Directive: Starting at the first line of the data below, retype every line up to and including the one containing "bpy.context.scene.camera = co".

** start Material provided **

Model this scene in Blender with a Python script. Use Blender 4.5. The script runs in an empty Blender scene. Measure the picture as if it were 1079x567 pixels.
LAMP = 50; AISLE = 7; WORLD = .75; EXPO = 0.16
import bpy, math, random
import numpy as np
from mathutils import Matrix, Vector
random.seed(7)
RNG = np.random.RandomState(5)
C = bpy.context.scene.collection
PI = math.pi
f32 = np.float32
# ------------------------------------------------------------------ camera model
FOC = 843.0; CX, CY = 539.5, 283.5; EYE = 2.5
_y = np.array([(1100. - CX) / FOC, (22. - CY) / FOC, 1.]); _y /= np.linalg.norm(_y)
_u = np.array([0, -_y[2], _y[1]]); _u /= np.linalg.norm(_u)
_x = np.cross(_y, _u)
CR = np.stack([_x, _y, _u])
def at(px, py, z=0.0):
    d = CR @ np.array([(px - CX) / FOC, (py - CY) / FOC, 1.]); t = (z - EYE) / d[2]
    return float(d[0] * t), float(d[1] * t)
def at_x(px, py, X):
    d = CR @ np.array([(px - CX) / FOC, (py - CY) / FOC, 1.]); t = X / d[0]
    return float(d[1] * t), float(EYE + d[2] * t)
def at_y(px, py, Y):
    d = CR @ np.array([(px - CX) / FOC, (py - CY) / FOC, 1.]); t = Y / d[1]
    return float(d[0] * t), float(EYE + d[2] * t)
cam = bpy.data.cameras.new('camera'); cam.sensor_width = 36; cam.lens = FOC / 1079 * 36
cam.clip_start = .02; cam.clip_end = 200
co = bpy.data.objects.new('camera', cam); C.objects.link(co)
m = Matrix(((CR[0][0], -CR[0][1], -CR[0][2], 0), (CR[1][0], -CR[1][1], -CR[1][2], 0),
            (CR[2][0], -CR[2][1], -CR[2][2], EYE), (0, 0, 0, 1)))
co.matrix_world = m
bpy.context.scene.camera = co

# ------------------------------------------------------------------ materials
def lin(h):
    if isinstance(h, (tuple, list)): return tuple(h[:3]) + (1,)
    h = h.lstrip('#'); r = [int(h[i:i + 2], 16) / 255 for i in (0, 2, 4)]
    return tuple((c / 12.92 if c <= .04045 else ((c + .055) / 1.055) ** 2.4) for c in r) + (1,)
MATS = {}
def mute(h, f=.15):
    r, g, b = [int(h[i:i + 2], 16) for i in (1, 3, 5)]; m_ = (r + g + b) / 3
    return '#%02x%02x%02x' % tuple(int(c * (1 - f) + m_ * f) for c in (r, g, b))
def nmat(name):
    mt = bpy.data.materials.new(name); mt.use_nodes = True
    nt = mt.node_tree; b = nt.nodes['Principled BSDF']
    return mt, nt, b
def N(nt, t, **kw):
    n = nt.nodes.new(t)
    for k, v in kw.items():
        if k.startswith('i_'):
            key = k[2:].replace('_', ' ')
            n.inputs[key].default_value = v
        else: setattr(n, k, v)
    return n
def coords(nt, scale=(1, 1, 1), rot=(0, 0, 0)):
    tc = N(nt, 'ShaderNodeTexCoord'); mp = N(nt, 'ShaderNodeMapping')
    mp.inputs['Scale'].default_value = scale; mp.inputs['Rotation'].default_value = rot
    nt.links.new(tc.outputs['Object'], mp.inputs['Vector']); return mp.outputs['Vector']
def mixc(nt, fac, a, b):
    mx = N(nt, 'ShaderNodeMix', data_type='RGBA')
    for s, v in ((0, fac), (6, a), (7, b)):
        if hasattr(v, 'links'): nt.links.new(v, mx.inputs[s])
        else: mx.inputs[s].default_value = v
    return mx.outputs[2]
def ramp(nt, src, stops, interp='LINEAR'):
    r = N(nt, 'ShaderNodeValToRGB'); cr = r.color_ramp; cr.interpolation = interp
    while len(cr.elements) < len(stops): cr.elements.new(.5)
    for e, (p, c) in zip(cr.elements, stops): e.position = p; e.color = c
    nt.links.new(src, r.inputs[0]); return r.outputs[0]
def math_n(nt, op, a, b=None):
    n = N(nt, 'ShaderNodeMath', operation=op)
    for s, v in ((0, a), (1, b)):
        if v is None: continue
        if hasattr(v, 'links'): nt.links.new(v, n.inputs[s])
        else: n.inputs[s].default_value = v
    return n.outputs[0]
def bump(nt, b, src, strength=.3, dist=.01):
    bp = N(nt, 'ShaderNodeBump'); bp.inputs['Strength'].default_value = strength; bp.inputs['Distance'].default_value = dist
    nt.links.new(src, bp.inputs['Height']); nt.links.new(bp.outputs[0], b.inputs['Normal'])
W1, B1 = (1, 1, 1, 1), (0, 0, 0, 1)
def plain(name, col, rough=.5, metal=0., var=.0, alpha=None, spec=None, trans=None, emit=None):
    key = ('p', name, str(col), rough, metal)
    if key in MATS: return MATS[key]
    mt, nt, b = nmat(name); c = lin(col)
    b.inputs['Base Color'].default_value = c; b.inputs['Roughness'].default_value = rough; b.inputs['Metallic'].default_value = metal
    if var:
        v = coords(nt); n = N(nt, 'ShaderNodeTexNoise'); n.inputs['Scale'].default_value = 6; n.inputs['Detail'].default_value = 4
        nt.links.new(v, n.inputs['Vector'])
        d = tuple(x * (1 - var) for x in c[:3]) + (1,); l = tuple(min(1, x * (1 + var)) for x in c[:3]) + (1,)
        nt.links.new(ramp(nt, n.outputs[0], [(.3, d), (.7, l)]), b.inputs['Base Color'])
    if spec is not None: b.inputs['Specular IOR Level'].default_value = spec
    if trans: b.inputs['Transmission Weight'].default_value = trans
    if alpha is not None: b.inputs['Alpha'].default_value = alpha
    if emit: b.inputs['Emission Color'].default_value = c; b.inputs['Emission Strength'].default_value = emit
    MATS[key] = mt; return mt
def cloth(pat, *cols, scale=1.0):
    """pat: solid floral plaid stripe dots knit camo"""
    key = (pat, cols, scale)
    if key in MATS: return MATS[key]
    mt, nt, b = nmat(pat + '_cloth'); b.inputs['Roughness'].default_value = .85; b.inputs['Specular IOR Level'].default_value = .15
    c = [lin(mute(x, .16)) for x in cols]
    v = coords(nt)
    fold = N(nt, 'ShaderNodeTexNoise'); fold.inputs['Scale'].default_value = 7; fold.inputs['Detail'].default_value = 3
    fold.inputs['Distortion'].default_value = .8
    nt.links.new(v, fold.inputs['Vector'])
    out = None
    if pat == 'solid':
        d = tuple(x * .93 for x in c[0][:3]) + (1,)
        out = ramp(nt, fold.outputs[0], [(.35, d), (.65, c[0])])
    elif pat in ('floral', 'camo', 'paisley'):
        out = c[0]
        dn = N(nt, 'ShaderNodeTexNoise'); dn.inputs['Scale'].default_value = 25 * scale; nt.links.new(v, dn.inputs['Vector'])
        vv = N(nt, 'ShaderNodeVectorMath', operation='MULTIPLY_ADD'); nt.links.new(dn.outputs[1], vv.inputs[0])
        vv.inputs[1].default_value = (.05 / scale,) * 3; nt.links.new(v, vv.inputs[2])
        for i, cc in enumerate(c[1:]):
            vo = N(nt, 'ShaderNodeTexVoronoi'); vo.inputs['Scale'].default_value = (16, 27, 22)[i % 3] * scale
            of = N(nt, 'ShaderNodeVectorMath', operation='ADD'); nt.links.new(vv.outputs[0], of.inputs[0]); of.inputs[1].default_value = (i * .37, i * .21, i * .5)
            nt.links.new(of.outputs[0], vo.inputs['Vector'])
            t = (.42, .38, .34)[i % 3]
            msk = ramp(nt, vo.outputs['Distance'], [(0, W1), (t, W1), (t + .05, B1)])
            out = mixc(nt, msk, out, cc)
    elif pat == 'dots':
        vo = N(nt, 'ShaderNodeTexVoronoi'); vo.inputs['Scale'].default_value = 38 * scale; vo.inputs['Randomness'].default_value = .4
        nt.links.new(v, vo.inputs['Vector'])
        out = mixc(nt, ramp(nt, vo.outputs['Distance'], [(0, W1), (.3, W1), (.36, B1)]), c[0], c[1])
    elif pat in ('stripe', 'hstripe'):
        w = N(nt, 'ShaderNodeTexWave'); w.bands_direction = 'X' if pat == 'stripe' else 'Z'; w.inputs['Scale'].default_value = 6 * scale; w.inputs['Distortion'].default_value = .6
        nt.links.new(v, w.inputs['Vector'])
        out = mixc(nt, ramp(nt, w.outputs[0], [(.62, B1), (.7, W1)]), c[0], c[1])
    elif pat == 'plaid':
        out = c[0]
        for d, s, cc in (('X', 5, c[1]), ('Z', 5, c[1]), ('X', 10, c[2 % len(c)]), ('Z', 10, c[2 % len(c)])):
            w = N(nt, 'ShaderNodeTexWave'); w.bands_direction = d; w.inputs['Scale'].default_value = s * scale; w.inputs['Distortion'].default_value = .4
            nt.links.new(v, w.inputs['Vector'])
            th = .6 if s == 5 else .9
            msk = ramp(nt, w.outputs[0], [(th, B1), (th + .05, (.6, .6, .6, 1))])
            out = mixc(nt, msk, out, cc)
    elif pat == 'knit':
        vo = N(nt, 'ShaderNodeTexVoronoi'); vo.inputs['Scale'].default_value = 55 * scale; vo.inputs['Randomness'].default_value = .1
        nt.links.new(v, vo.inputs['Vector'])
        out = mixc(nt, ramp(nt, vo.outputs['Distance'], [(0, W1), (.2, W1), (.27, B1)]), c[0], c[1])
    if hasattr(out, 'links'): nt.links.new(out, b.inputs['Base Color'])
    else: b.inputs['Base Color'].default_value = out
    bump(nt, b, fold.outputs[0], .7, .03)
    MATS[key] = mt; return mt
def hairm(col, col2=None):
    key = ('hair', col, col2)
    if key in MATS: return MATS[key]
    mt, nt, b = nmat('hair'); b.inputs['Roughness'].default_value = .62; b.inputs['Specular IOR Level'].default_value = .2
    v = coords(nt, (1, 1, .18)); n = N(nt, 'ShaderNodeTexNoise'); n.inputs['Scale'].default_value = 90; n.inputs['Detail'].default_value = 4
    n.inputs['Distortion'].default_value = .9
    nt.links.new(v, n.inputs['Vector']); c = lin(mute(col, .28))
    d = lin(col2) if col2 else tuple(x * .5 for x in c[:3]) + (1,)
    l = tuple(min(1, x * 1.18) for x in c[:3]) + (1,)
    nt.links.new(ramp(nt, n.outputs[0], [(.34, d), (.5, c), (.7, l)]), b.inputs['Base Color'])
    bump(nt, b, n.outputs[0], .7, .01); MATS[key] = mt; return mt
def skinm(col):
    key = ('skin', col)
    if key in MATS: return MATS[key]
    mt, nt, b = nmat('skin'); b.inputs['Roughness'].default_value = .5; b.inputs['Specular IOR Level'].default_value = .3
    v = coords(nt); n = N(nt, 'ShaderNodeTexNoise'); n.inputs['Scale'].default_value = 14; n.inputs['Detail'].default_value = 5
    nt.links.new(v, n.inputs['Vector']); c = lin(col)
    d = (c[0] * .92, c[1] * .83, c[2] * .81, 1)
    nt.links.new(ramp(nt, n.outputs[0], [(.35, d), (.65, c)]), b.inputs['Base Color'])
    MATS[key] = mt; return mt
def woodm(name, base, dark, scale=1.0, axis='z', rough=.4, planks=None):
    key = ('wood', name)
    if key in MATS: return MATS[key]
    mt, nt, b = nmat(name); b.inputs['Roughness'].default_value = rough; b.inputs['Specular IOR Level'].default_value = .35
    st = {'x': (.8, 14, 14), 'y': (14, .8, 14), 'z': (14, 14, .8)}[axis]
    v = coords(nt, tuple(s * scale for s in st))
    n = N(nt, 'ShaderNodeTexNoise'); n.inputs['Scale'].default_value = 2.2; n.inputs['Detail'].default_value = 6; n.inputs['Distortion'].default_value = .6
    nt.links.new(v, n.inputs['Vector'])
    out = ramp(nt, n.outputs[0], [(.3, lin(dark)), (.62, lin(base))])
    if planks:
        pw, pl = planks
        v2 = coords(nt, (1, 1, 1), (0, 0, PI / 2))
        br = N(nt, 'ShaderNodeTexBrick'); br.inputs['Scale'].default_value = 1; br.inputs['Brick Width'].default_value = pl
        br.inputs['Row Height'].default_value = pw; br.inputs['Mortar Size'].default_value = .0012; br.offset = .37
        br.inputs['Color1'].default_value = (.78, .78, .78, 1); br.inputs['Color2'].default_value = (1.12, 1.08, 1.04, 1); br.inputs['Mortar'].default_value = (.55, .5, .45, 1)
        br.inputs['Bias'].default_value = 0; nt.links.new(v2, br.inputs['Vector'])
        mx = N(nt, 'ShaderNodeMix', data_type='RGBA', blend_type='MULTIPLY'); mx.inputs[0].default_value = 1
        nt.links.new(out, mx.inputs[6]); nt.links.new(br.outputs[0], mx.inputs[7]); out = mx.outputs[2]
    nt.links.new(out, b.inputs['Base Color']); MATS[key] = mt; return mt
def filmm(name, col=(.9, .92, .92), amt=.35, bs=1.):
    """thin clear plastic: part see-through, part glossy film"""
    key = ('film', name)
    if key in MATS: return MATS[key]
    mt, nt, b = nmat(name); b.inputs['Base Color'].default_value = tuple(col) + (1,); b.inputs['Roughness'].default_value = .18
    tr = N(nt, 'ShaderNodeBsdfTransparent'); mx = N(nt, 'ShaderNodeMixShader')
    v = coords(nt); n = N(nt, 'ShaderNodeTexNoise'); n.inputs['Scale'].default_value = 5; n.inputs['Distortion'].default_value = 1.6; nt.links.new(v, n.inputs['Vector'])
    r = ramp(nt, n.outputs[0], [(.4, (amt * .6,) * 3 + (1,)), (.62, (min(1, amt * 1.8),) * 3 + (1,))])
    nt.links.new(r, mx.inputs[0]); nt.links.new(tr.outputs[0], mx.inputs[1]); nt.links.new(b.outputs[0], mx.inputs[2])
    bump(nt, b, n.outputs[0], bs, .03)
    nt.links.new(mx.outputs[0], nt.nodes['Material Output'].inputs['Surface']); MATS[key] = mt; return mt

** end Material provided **

Task answer:
Model this scene in Blender with a Python script. Use Blender 4.5. The script runs in an empty Blender scene. Measure the picture as if it were 1079x567 pixels.
LAMP = 50; AISLE = 7; WORLD = .75; EXPO = 0.16
import bpy, math, random
import numpy as np
from mathutils import Matrix, Vector
random.seed(7)
RNG = np.random.RandomState(5)
C = bpy.context.scene.collection
PI = math.pi
f32 = np.float32
# ------------------------------------------------------------------ camera model
FOC = 843.0; CX, CY = 539.5, 283.5; EYE = 2.5
_y = np.array([(1100. - CX) / FOC, (22. - CY) / FOC, 1.]); _y /= np.linalg.norm(_y)
_u = np.array([0, -_y[2], _y[1]]); _u /= np.linalg.norm(_u)
_x = np.cross(_y, _u)
CR = np.stack([_x, _y, _u])
def at(px, py, z=0.0):
    d = CR @ np.array([(px - CX) / FOC, (py - CY) / FOC, 1.]); t = (z - EYE) / d[2]
    return float(d[0] * t), float(d[1] * t)
def at_x(px, py, X):
    d = CR @ np.array([(px - CX) / FOC, (py - CY) / FOC, 1.]); t = X / d[0]
    return float(d[1] * t), float(EYE + d[2] * t)
def at_y(px, py, Y):
    d = CR @ np.array([(px - CX) / FOC, (py - CY) / FOC, 1.]); t = Y / d[1]
    return float(d[0] * t), float(EYE + d[2] * t)
cam = bpy.data.cameras.new('camera'); cam.sensor_width = 36; cam.lens = FOC / 1079 * 36
cam.clip_start = .02; cam.clip_end = 200
co = bpy.data.objects.new('camera', cam); C.objects.link(co)
m = Matrix(((CR[0][0], -CR[0][1], -CR[0][2], 0), (CR[1][0], -CR[1][1], -CR[1][2], 0),
            (CR[2][0], -CR[2][1], -CR[2][2], EYE), (0, 0, 0, 1)))
co.matrix_world = m
bpy.context.scene.camera = co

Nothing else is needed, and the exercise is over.